[Begin]

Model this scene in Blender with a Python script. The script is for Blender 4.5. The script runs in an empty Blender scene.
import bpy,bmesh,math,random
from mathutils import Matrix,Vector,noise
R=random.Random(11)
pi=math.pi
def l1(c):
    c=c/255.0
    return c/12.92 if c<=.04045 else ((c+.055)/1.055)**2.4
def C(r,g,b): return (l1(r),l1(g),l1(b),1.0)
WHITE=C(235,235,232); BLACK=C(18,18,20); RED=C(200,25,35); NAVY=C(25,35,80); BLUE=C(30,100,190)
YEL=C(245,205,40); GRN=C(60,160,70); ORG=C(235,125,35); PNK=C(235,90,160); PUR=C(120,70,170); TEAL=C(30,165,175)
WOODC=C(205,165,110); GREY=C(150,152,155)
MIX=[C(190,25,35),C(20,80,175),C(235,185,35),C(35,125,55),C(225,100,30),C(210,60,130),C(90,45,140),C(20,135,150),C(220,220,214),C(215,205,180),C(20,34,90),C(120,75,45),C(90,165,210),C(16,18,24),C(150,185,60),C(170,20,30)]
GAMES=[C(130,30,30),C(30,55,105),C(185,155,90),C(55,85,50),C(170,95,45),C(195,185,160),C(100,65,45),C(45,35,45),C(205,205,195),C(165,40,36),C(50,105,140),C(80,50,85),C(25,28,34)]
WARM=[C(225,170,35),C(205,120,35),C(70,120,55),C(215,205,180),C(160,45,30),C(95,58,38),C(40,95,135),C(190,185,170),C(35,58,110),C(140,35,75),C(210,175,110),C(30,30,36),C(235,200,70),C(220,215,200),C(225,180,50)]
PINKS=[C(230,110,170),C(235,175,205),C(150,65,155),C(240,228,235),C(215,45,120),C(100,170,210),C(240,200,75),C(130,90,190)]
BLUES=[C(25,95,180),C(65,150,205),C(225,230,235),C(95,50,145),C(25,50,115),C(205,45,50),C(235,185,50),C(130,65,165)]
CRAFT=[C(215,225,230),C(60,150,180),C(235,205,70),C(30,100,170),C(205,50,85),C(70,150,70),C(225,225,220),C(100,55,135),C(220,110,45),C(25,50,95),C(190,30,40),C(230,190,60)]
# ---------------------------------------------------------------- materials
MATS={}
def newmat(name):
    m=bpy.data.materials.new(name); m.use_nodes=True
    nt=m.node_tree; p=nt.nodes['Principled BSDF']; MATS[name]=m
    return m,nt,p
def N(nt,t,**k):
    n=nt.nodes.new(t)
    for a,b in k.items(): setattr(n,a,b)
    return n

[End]

▶ _DO THIS_:
Set down the material above again, word for word.

▶ _EXERCISE RESPONSE_:
Model this scene in Blender with a Python script. The script is for Blender 4.5. The script runs in an empty Blender scene.
import bpy,bmesh,math,random
from mathutils import Matrix,Vector,noise
R=random.Random(11)
pi=math.pi
def l1(c):
    c=c/255.0
    return c/12.92 if c<=.04045 else ((c+.055)/1.055)**2.4
def C(r,g,b): return (l1(r),l1(g),l1(b),1.0)
WHITE=C(235,235,232); BLACK=C(18,18,20); RED=C(200,25,35); NAVY=C(25,35,80); BLUE=C(30,100,190)
YEL=C(245,205,40); GRN=C(60,160,70); ORG=C(235,125,35); PNK=C(235,90,160); PUR=C(120,70,170); TEAL=C(30,165,175)
WOODC=C(205,165,110); GREY=C(150,152,155)
MIX=[C(190,25,35),C(20,80,175),C(235,185,35),C(35,125,55),C(225,100,30),C(210,60,130),C(90,45,140),C(20,135,150),C(220,220,214),C(215,205,180),C(20,34,90),C(120,75,45),C(90,165,210),C(16,18,24),C(150,185,60),C(170,20,30)]
GAMES=[C(130,30,30),C(30,55,105),C(185,155,90),C(55,85,50),C(170,95,45),C(195,185,160),C(100,65,45),C(45,35,45),C(205,205,195),C(165,40,36),C(50,105,140),C(80,50,85),C(25,28,34)]
WARM=[C(225,170,35),C(205,120,35),C(70,120,55),C(215,205,180),C(160,45,30),C(95,58,38),C(40,95,135),C(190,185,170),C(35,58,110),C(140,35,75),C(210,175,110),C(30,30,36),C(235,200,70),C(220,215,200),C(225,180,50)]
PINKS=[C(230,110,170),C(235,175,205),C(150,65,155),C(240,228,235),C(215,45,120),C(100,170,210),C(240,200,75),C(130,90,190)]
BLUES=[C(25,95,180),C(65,150,205),C(225,230,235),C(95,50,145),C(25,50,115),C(205,45,50),C(235,185,50),C(130,65,165)]
CRAFT=[C(215,225,230),C(60,150,180),C(235,205,70),C(30,100,170),C(205,50,85),C(70,150,70),C(225,225,220),C(100,55,135),C(220,110,45),C(25,50,95),C(190,30,40),C(230,190,60)]
# ---------------------------------------------------------------- materials
MATS={}
def newmat(name):
    m=bpy.data.materials.new(name); m.use_nodes=True
    nt=m.node_tree; p=nt.nodes['Principled BSDF']; MATS[name]=m
    return m,nt,p
def N(nt,t,**k):
    n=nt.nodes.new(t)
    for a,b in k.items(): setattr(n,a,b)
    return n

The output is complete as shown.